A friend told me about this last week and now I find it in the paper
Luca Turin is a fragrange guru and revolutionary, I gather.
Both books look like interesting reads.
Quote:
In his book The Secret of Scent, biophysicist Luca Turin says smell is mysterious, not because we believe it to be unreliable, but because we don't understand how it works.
He explains that each scent is based on a molecule, and that each molecule smells different. The problem, he says, is that "we don't know how our nose reads them. Hundreds of times each week chemists somewhere on earth make a new molecule.
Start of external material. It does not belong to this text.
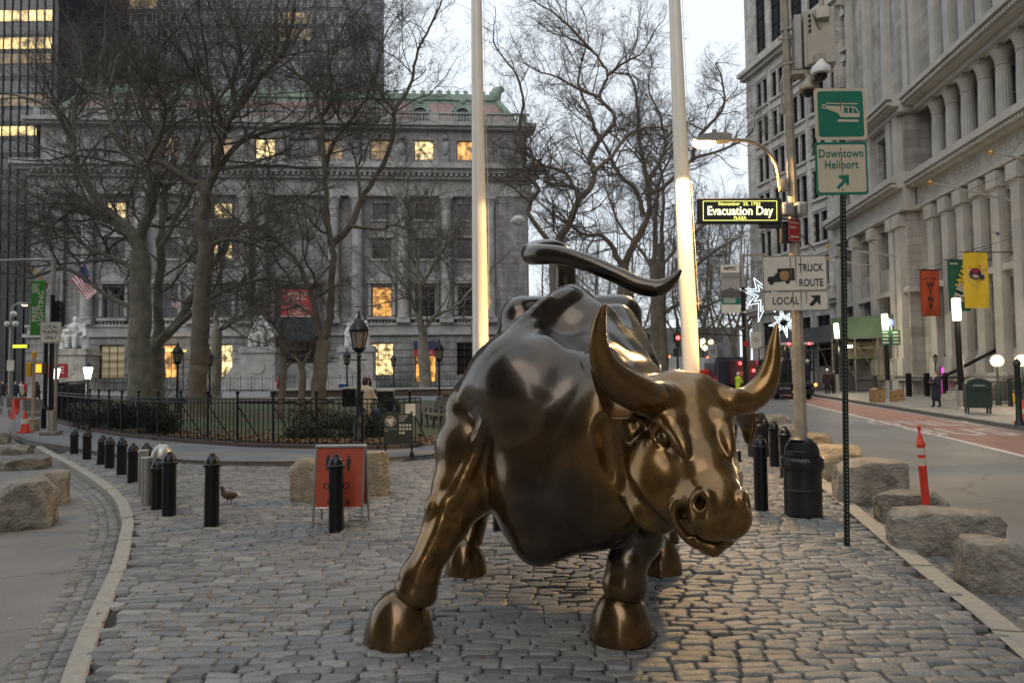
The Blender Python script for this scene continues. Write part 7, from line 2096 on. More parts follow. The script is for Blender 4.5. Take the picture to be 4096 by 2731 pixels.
# red no-standing sign and black box behind it
c = pt(3177, 921, -.14)
t = thing("parking_sign", tuple(c), rad(22), "red NO STANDING Anytime sign with a white double arrow on the lamp pole", "sign")
w, h = .29, .445; Rn = face_rot()
MB().prism(rrect(w, h, .02), -.003, .003, Rn).build("plate", mat("sign_red", (.33, .018, .022), .5, 0, (4, .1)), t)
mb = MB(); put_text(mb, "NO STANDING", .062, (0, -.006, .145), Rn, xs=.58, bold=.002); put_text(mb, "Anytime", .07, (-.03, -.006, .06), Rn, xs=.72, bold=.002)
mb.prism([(-.11, 0), (-.06, .035), (-.06, .012), (.06, .012), (.06, .035), (.11, 0), (.06, -.035), (.06, -.012), (-.06, -.012), (-.06, -.035)], .005, .006, Rn, (0, 0, -.13)); outline(mb, rrect(w * .98, h * .98, .02), rrect(w * .94, h * .955, .015), Rn, .0055); mb.build("lettering", m_refl, t)
c = pt(3142, 930, .0); MBx = MB(); MBx.bevbox((0, 0, 0), (.20, .16, .42), .02); MBx.tube([(-.75, .1, .62), (-.02, 0, .1)], .012, 5); MBx.tube([(.15, .1, .2), (.75, .4, -.3)], .012, 5); tag(MBx.build("control_box", m_ink), "black control box with stay cables behind the red sign on the lamp pole", "box").location = c
# truck route signs
def plate_sign(name, px0, py0, px1, py1, label, dy):
    c = pt((px0 + px1) / 2, (py0 + py1) / 2, dy); w = (px1 - px0) / FPX * PY; h = (py1 - py0) / FPX * PY
    t = thing(name, tuple(c), 0, label, "sign"); R = Matrix.Rotation(-.010, 3, 'Y') @ face_rot()
    MB().prism(rrect(w, h, .05), -.005, .005, R).build("plate", m_sign_w, t)
    mb = MB(); outline(mb, rrect(w * .985, h * .98, .045), rrect(w * .965, h * .945, .04), R, .008)
    return t, mb, R, w, h
t, mb, R, w, h = plate_sign("truck_route_sign", 3050, 1022, 3308, 1164, "white TRUCK ROUTE sign with a black lorry pictogram on the lamp pole", -.16)
for i, s in enumerate(("TRUCK", "ROUTE")): put_text(mb, s, .205, R @ Vector((w * .245, h * (.11 - .42 * i) + .02, .008)), R, xs=.70, space=1.04, bold=.005)
tr = [(724, 400), (798, 398), (804, 340), (936, 340), (936, 436), (900, 438), (895, 455), (880, 463), (862, 452), (858, 440), (800, 442), (772, 448), (766, 463), (748, 467), (735, 455), (722, 440), (724, 430), (738, 402)]
tq = lambda L_: [((2700 + u / 1.96 - 3179) / FPX * PY, -(900 + v / 1.96 - 1093) / FPX * PY) for u, v in L_]
mb.prism(tq([(722, 438), (728, 402), (776, 398), (788, 376), (803, 374), (803, 340), (936, 338), (938, 434), (900, 437), (894, 455), (878, 463), (862, 452), (858, 440), (775, 446), (766, 463), (750, 467), (736, 456), (730, 442)])[::-1], .0075, .0085, R); mb.build("lettering", m_ink, t)
mb = MB(); mb.prism(tq([(822, 372), (848, 356), (880, 360), (892, 378), (890, 420), (868, 436), (836, 432), (820, 410)])[::-1], .0087, .0092, R); mb.build("sticker", mat("old_sticker_orange", (.36, .20, .08), .7, 0, (40, .5)), t)
def drips(t, R, w, h, xs_):
    mb = MB()
    for x, l in xs_: mb.prism([(x - .012, h * .45), (x + .012, h * .45), (x + .006, h * (.45 - l)), (x - .006, h * (.45 - l))], .0093, .0097, R)
    mb.build("rust_streaks", m_rust, t)
drips(t, R, w, h, [(-.08, .62), (.02, .75), (.12, .5)])
t, mb, R, w, h = plate_sign("local_arrow_sign", 3054, 1166, 3314, 1242, "white LOCAL sign with a black diagonal arrow, under the truck route sign", -.155)
put_text(mb, "LOCAL", .20, R @ Vector((-w * .16, 0, .008)), R, xs=.80, space=1.05, bold=.004)
mb.prism([((2700 + u / 1.96 - 3184) / FPX * PY, -(900 + v / 1.96 - 1204) / FPX * PY) for u, v in [(1048, 625), (1092, 578), (1068, 566), (1062, 556), (1138, 553), (1136, 628), (1122, 624), (1114, 602), (1072, 640)]][::-1], .0075, .0085, R); mb.build("lettering", m_ink, t)
drips(t, R, w, h, [(-.06, .8), (.10, .85), (.2, .6)])

# ------------------------------------------------------------------ white flagpoles
m_fpole = mat("flagpole_white", (.82, .77, .67), .38, 0, (1.5, .08), coat=.3)
FY = 15.5
for pts, lab in (([(1924, 1832, 33), (1922, 1400, 32), (1918, 1000, 30), (1911, 450, 25), (1906, 0, 21.5), (1900, -500, 17)], "left of the two tall white flagpoles, crossing the museum roof"),
                 ([(2770, 1832, 34), (2763, 1450, 33), (2738, 950, 32), (2718, 500, 28), (2698, 0, 23), (2676, -500, 18)], "right of the two tall white flagpoles, brightly lit below the street lamp")):
    b = at(pts[0][0], pts[0][1], FY); b.z = 0
    t = thing("flagpole", tuple(b), 0, lab, "flagpole", "white flagpoles at the park entrance")
    P = spline([(b if i == 0 else at(x, y, FY), r / FPX * FY) for i, (x, y, r) in enumerate(pts)], 6)
    MB().tube([p - b for p, r in P], [r for p, r in P], 28).build("shaft", m_fpole, t, smooth=60)
    MB().lathe([(.34, 0), (.34, .06), (.26, .10), (.22, .18)], n=24).build("base_collar", m_steel, t, smooth=40)
    MB().tube([at(pts[1][0] + 33, 1240, FY - .0) - b, at(pts[2][0] + 37, 900, FY) - b, at(pts[3][0] + 30, 400, FY) - b, at(pts[4][0] + 28, -60, FY) - b], .006, 5).build("halyard", m_sign_w, t)
    MB().tube([at(pts[1][0] + 31, 1205, FY - .05) - b + Vector((.05 * math.sin(a), 0, .07 * math.cos(a))) for a in [0, 1, 2, 3, 4, 5]], .014, 6).build("cleat", m_steel, t)
    f = Vector((.75, -.45, 0)); MB().bevbox(f + Vector((0, 0, .12)), (.26, .22, .2), .03).bevbox(f + Vector((0, 0, .01)), (.3, .26, .03), .01).build("floodlight", m_iron, t)
    MB().lathe([(.085, .222), (.0, .226)], f, 14).build("floodlight_lens", m_lamp, t)
    o = lamp_light(b + f + Vector((0, 0, .26)), 1500, (1, .58, .2), .08, 34, .5, "floodlight_beam")
    tgt = Vector((-.62, .42, 7.5)); o.rotation_euler = (-tgt).to_track_quat('Z', 'Y').to_euler()
# ================================================================== across the avenue
WZ = .09
m_tube = mat("lamp_tube_glow", (.9, .9, .8), .3, emit=((1, .84, .52), 2.4))
m_globe = mat("globe_glow", (.9, .8, .6), .3, emit=((1, .76, .40), 2.0))
def glow(p, power, color, size, name="lamp_light"):
    d = bpy.data.lights.new(name, 'POINT'); d.energy = power; d.color = color; d.shadow_soft_size = size
    o = bpy.data.objects.new(name, d); o.location = p; col.objects.link(o)
for px, py, ty, by, Yd, lab in ((3851, 1643, 1192, 1283, 31, "nearest black lamp post with a bright glowing tube, beside the green mailbox"), (3556, 1603, 1255, 1325, 41, "black lamp post with a bright tube rising among the cardboard boxes"), (3352, 1578, 1293, 1353, 52, "farthest bright tube lamp post, peeking past the green sign post")):
    g = at(px, py, Yd); g.z = WZ; tx = {3851: 3822, 3556: 3537, 3352: 3343}[px]
    t = thing("tube_lamp_post", tuple(g), 0, lab, "street lamp", "glowing tube lamps on the far pavement")
    p1, p2 = at(tx + 6, by, Yd), at(tx, ty, Yd); r = .17 if Yd < 35 else .17
    MB().tube([(0, 0, .0), at(px - 5, py - 82, Yd) - g], .17, 14).lathe([(.24, 0), (.24, .06), (.18, .1)], n=14).build("steel_sleeve", m_steel, t, smooth=40)
    MB().tube([at(px - 5, py - 82, Yd) - g, p1 - g], [.13, .12], 12).build("pole", m_iron, t, smooth=40)
    MB().tube([p1 - g, p1.lerp(p2, .03) - g, p1.lerp(p2, .97) - g, p2 - g], [.12, .165, .165, .12], 16).build("glow_tube", m_tube, t, smooth=40)
    MB().tube([p2 - g, p2 - g + Vector((0, 0, .06))], [.14, .10], 12).build("cap", m_iron, t)
    glow(p1.lerp(p2, .5) + Vector((0, -.45, 0)), 300, (1, .80, .50), .25)
# mailbox
g = gp(3912, 1652, WZ)
t = thing("mailbox", tuple(g), rad(-22), "dark green round-topped mailbox on legs beside the nearest tube lamp", "mailbox")
m_mail = mat("mailbox_green", (.014, .034, .026), .5, .1, (5, .3))
w, d, h = .86, .62, 1.38
n = 12; poly = [(-w / 2, .22), (w / 2, .22), (w / 2, h - w / 2 * .55)] + [(w / 2 * math.cos(math.pi * i / n), h - w / 2 * .55 + w / 2 * .55 * math.sin(math.pi * i / n)) for i in range(1, n)] + [(-w / 2, h - w / 2 * .55)]
MB().prism(poly, -d / 2, d / 2, Matrix.Rotation(rad(90), 3, 'X')).build("box", m_mail, t, smooth=30)
for x in (-1, 1):
    for y in (-1, 1): MB().box((x * (w / 2 - .06), y * (d / 2 - .06), .12), (.06, .06, .26)).build("leg", m_mail, t)
MB().bevbox((0, -d / 2 - .03, h - .33), (.62, .06, .22), .015).build("pull_door", m_mail, t); MB().tube([(-.2, -d / 2 - .08, h - .28), (.2, -d / 2 - .08, h - .28)], .015, 6).build("handle", m_steel, t)
# boxes
m_card = mat("cardboard", (.27, .165, .075), .85, 0, (5, .2))
for (x0, y0, x1, y1), lab, mm in (((3496, 1553, 3545, 1608), "torn cardboard box with dark stamp, largest, left of the middle tube lamp", .9), ((3566, 1560, 3596, 1606), "upright cardboard box between the middle tube lamp and the last box", .6), ((3593, 1558, 3621, 1602), "rightmost brown cardboard box on the far pavement", .8)):
    g = gp((x0 + x1) / 2, y1, WZ); w = (x1 - x0) / FPX * g.y * .9; h = (y1 - y0) / FPX * g.y * .92
    t = thing("cardboard_box", tuple(g), rad(rng.uniform(-15, 10)), lab, "box", "cardboard boxes on the far pavement")
    MB().bevbox((0, w * mm / 2, h / 2), (w, w * mm, h), .01).build("carton", m_card, t)
    mb = MB(); mb.box((-w * .3, w * mm * .5, h + .03), (w * .4, w * mm, .012), Matrix.Rotation(rad(-25), 3, 'Y')); mb.box((w * .32, w * mm * .5, h + .02), (w * .4, w * mm, .012), Matrix.Rotation(rad(18), 3, 'Y')); mb.build("flap", m_card, t)
    MB().b2((-.06, -.008, h * .35), (.06, -.002, h * .6)).build("stamp", m_khaki, t)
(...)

Every time it is an absolute mystery what each molecule is going to smell like. It is as if each new molecule were an inscribed clay tablet with a word written in an unknown script and a smell to go with it, like banana or rose or musk.
The pile of tablets is now enormous, so big in fact that no one can have smelled more than a fraction of the total, and we still don't understand how the things are written.
The smell is encoded in the molecule using a cipher. Like all good mysteries, it is hidden in plain sight. It has, if anything, deepened as our knowledge of smell has increased.
Like most enticing enigmas it is simply stated: what is this chemical alphabet that our noses read so effortlessly from birth?"
Turin has proposed a controversial theory of smell, which he explains in his book. Turin's journey is also described by journalist Chandler Burr in his book, The Emperor of Scent.
Both books evoke, in their own way, the sensory world of smell, its paradoxes and mysteries.
And both are concerned with the practical difficulties experienced by fragrance designers - commercial artists - working in a world that has come to be dominated by a science that remains imprecise.